╭─ Supplied entries

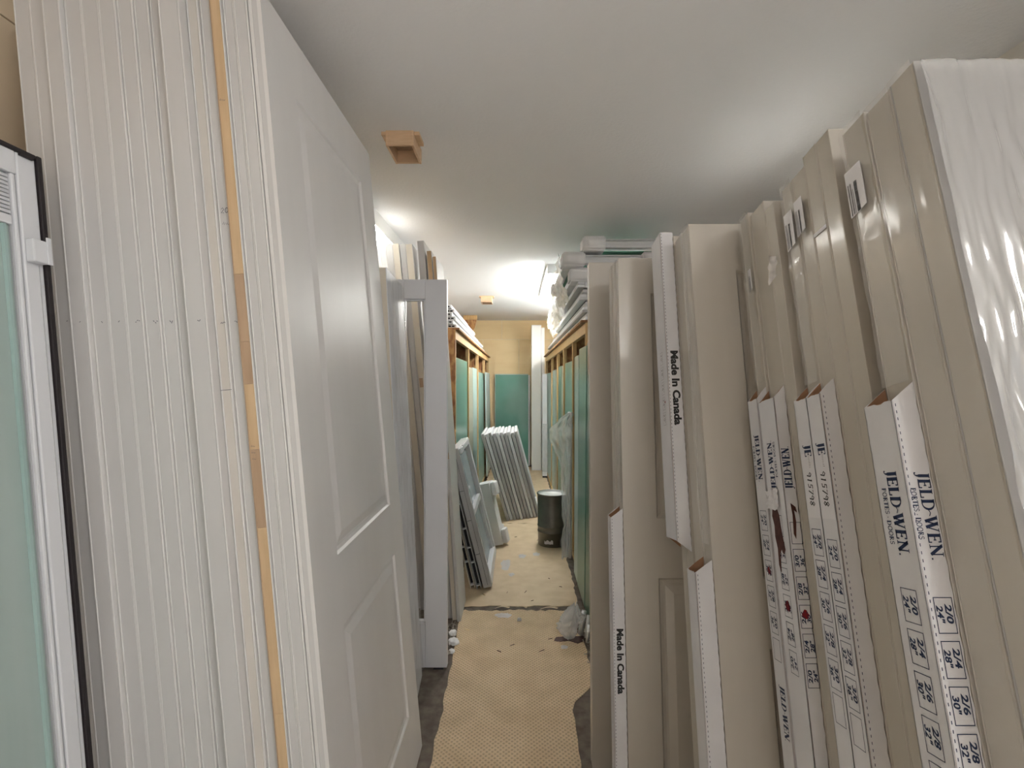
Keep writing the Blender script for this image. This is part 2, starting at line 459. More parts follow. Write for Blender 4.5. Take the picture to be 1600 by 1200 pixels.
# ------------------------------------------------------------------ wooden ceiling boxes
def ceiling_box(label, x0, y0, w, d, h):
    t = empty('ceiling_box', label, 'wooden box', Matrix.Translation((x0, y0, CEIL - .0005)))
    B(.011, w - .011, 0, .012, -h, 0, bev=.001).build('front_board', M_BOX, t)
    B(.011, w - .011, d - .012, d, -h, 0, bev=.001).build('back_board', M_BOX, t)
    B(0, .0105, 0, d, -h - .001, 0, bev=.001).build('side_board', M_BOX, t)
    B(w - .0105, w, 0, d, -h - .001, 0, bev=.001).build('side_board', M_BOX, t)
    B(-.022, -.0005, .01, d * .55, -.016, 0, bev=.001).build('cleat', M_BOX, t)
    B(w + .0005, w + .024, .01, d * .62, -.016, 0, bev=.001).build('cleat', M_BOX, t)
    B(.011, w - .011, .0125, d - .0125, -.008, 0).build('top_board', M_PINE2, t)
ceiling_box('open pine box screwed to the ceiling above the tall panel door', -.585, 2.22, .124, .19, .066)
ceiling_box('small pine box on the ceiling far down the aisle', -.47, 6.47, .145, .19, .085)

# ------------------------------------------------------------------ doors
def panel_skin(w, h, t, rects):
    """moulded front skin on y=0 with recessed panels; rects share x0,x1, sorted by z"""
    mb = MB()
    x0, x1 = rects[0][0], rects[0][1]
    def q(a, b, c, d): mb.add([(a, 0, c), (b, 0, c), (b, 0, d), (a, 0, d)], [(0, 1, 2, 3)])
    q(0, x0, 0, h); q(x1, w, 0, h)
    zz = 0
    for r in rects:
        q(x0, x1, zz, r[2]); zz = r[3]
    q(x0, x1, zz, h)
    for r in rects:
        rings = [(0, 0), (.006, .007), (.016, .009), (.024, .009), (.05, .003)]
        prev = None
        for ins, dep in rings:
            c = [(r[0] + ins, dep, r[2] + ins), (r[1] - ins, dep, r[2] + ins), (r[1] - ins, dep, r[3] - ins), (r[0] + ins, dep, r[3] - ins)]
            if prev:
                for i in range(4):
                    j = (i + 1) % 4
                    mb.add([prev[i], prev[j], c[j], c[i]], [(0, 1, 2, 3)])
            prev = c
        mb.add(prev, [(0, 1, 2, 3)])
    # returns to the core
    mb.add([(0, 0, 0), (0, t, 0), (0, t, h), (0, 0, h)], [(0, 1, 2, 3)])
    mb.add([(w, 0, 0), (w, t, 0), (w, t, h), (w, 0, h)], [(0, 1, 2, 3)])
    mb.add([(0, 0, h), (w, 0, h), (w, t, h), (0, t, h)], [(0, 1, 2, 3)])
    mb.add([(0, 0, 0), (w, 0, 0), (w, t, 0), (0, t, 0)], [(0, 1, 2, 3)])
    return mb

def door(label, mtx, w, h, t, m_edge, m_face, rects=None, sk=.0035, group=None, name='interior_door', bev=.0016):
    d = empty(name, label, 'door', mtx, group)
    B(.0007, w - .0007, sk, t - sk, .0007, h - .0007, bev=.0006).build('core', m_edge, d)
    if rects:
        panel_skin(w, h, sk, rects).build('face_skin', m_face, d)
    else:
        B(0, w, 0, sk - .0003, 0, h, bev=min(bev, sk * .4)).build('face_skin', m_face, d)
    B(0, w, t - sk + .0003, t, 0, h, bev=min(bev, sk * .4)).build('face_skin', m_face, d)
    return d

ORD = ['first', 'second', 'third', 'fourth', 'fifth', 'sixth', 'seventh', 'eighth', 'ninth', 'tenth', 'eleventh', 'twelfth', 'thirteenth', 'fourteenth']

# --- left stack: near edges face the viewpoint, doors lean towards the left wall
KL = .090
def left_x(xe): return xe + KL * EYE          # X at the floor from X at eye height
S_L = F / 1.18
bounds = [70, 97, 125, 153, 180, 208, 235, 260, 283, 308, 341, 360, 380]
stag = [.006, .004, .000, -.014, -.002, -.004, -.006, -.002, .002, .006, -.022, .004, .010]
labs = ['white door edge, first right of the black-edged glazed door', None]
for i in range(len(bounds) - 1):
    x0, x1 = bounds[i], bounds[i + 1]
    xr = (x1 - 808) / S_L; xl = (x0 - 808) / S_L
    t = xr - xl - .0012
    h = 2.44 - (.0 if i % 3 else .006)
    lb = '%s white door edge from the left in the tall left stack, beside the glazed door' % ORD[i]
    if i == 9: lb = 'wide door edge with bright rounded corner, tenth in the left stack'
    if i == 10: lb = 'warm beige narrow door edge two places left of the bare wood strip'
    if i == 11: lb = 'narrow grey-white door edge with pencil notes, just left of wood strip'
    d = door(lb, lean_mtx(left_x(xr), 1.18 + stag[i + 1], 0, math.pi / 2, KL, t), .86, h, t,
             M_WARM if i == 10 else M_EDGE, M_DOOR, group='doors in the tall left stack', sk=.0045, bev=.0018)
    rr = random.Random(i)
    mk = MB()
    f3 = lambda u, v: (-.0004, u, v)         # on the near edge: image right is local -y
    e3 = lambda u, v: (-.0006, t - u, v)
    zc = 1.5 + (597 - 500) * 1.18 / F
    for k in range(rr.randint(1, 3)):
        ribbon(mk, [(t * .55 + k * .004, zc + rr.uniform(-.004, .004)), (t * .55 + k * .004 + .003, zc + rr.uniform(-.004, .004))], .0016, e3)
    if i == 11:
        hand_text(mk, '20', .006, 1.5 + 270 * 1.18 / F, .013, e3, w=.11)
        hand_text(mk, '~', .008, 1.5 + 248 * 1.18 / F, .017, e3, w=.07)
    mk.build_flat('pencil_mark', M_PENCIL, d)
    if i == 10:
        B(-.0008, .0, .001, t - .001, 1.485, 1.4862).build('pencil_line', M_PENCIL, d)

# bare wood door between (segments of finger-jointed pine)
xr = (399 - 808) / S_L; t = (399 - 380.6) / S_L - .001
d = empty('wood_edged_door', 'bare pine door edge with finger joints in the left door stack', 'door', lean_mtx(left_x(xr), 1.176, 0, math.pi / 2, KL, t), 'doors in the tall left stack')
segs = [0.002, .72, 1.16, 1.345, 1.50, 1.60, 1.76, 2.44]
for j in range(len(segs) - 1):
    B(0, .06, .0028, t - .0028, segs[j], segs[j + 1] - .0004, bev=.0005).build('edge_strip', (M_PINE, M_PINE, M_PINE2, M_PINE, M_PINE2, M_PINE2, M_PINE)[j], d)
B(.0605, .86, .0028, t - .0028, .002, 2.438).build('core', M_PINE2, d)
B(0, .86, 0, .0025, .002, 2.44, bev=.0008).build('face_skin', M_DOOR, d)
B(0, .86, t - .0025, t, .002, 2.44, bev=.0008).build('face_skin', M_PINE2, d)
mk = MB(); e3 = lambda u, v: (-.0006, t - u, v)
hand_text(mk, '~', .004, 1.5 + 440 * 1.18 / F, .013, e3, w=.09)
for k, zz in enumerate((-100, -110, -120)):
    hand_text(mk, '~', .005, 1.5 + zz * 1.18 / F, .009, e3, w=.10)
mk.build_flat('pencil_mark', M_PENCIL, d)

for i, (x0, x1, st) in enumerate([(399.5, 417, .004), (417.5, 439, .0), ]):
    xr = (x1 - 808) / S_L; t = (x1 - x0) / S_L - .0006
    door(('white door edge immediately right of the bare pine strip', 'white door edge directly behind the tall panel door')[i],
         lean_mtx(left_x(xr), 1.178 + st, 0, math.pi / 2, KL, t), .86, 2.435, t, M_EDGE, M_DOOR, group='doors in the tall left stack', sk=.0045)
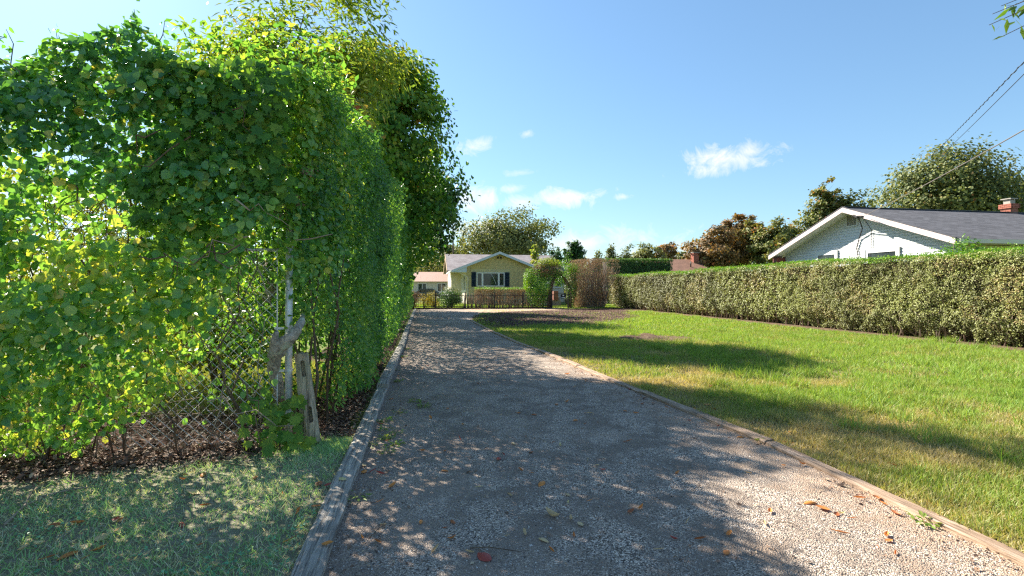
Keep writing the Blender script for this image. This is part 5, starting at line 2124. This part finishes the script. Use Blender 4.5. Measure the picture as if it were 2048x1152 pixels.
# rust-roofed house beyond the hedge
OH = empty('rust_roofed_house', lane(31.0, 52.5), ANG, 'rust brown roofed bungalow with a brick chimney beyond the hedge', 'house')
part_box('wall', M['cream'], OH, -4.4, 2.8, 0, 8, 0, 3.2)
m = MB()
m.extrude([(-4.9, -.7, 3.0), (-4.9, 8.7, 3.0), (-4.9, 4.0, 5.0)], (6.7, 0, 0))
m.add([(1.8, -.7, 3.0), (1.8, 8.7, 3.0), (1.8, 4.0, 5.0), (4.6, 3.0, 3.0)], [(0, 3, 2), (3, 1, 2), (0, 1, 3)])
m.build('roof', M['rust_roof'], OH)
cm2 = chimney('chimney', OH, 1.25, 3.2, 4.2, 5.75, .34, .34)
part_box('cap', M['concrete'], cm2, -.42, .42, -.42, .42, 5.75, 5.82)
m = MB()
m.tube([(-.2, 1.6, 3.9), (-.2, 1.6, 4.6)], .07, 8)
m.build('vent_pipe', M['black_metal'], OH, True)

# ------------------------------------------------------------------ background trees
def bg(name, px, ytop, Y, half_w, ybot, mat, label, seed, n=9000, size=None, tpl=None, mu=.45, sd=.2, shell=.45, ncl=120, group=None, extra=None, clr=None, lumps=6, nlimb=8, bottom=-.8):
    zt = CAMZ + (576 - ytop) / 1000 * Y
    zb = CAMZ + (576 - ybot) / 1000 * Y
    x = (px - 1024) / 1000 * Y
    rx = half_w / 1000 * Y
    rz = (zt - zb) / 2
    sz = (size or Y * .0042) * 1.15
    n = int(n * 1.25)
    return tree(name, x, Y, zt, (zt + zb) / 2, (rx * .98, rx * .85, rz * .96), n, sz, mat, label, seed, tpl or T_WIDE, 'wide', ncl, clr or rx * .13, .02 * rz + .12,
                group, mu, sd, shell, nlimb, extra=extra, lumps=lumps, bottom=bottom, dr=.5)


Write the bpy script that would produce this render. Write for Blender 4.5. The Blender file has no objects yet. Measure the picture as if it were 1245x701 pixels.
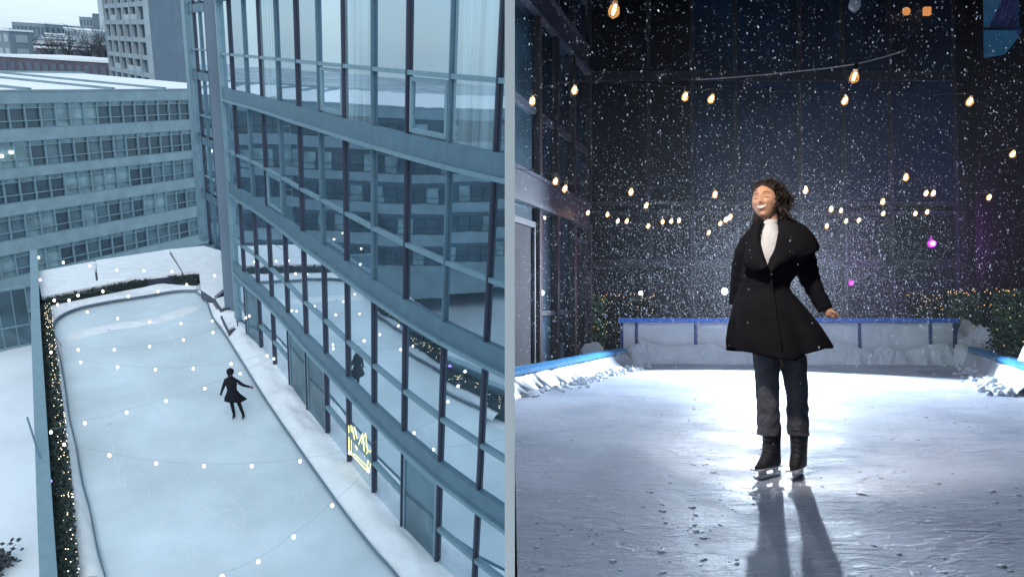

╰─

» **Given problem**
Pick out each line containing the string "image" and copy it.

» **Task output**
Keep writing the Blender script for this image. This is part 2, starting at line 459. More parts follow. Write for Blender 4.5. Take the picture to be 1600 by 1200 pixels.
    f3 = lambda u, v: (-.0004, u, v)         # on the near edge: image right is local -y
Keep writing the Blender script for this image. This is part 5, starting at line 2124. This part finishes the script. Use Blender 4.5. Measure the picture as if it were 2048x1152 pixels.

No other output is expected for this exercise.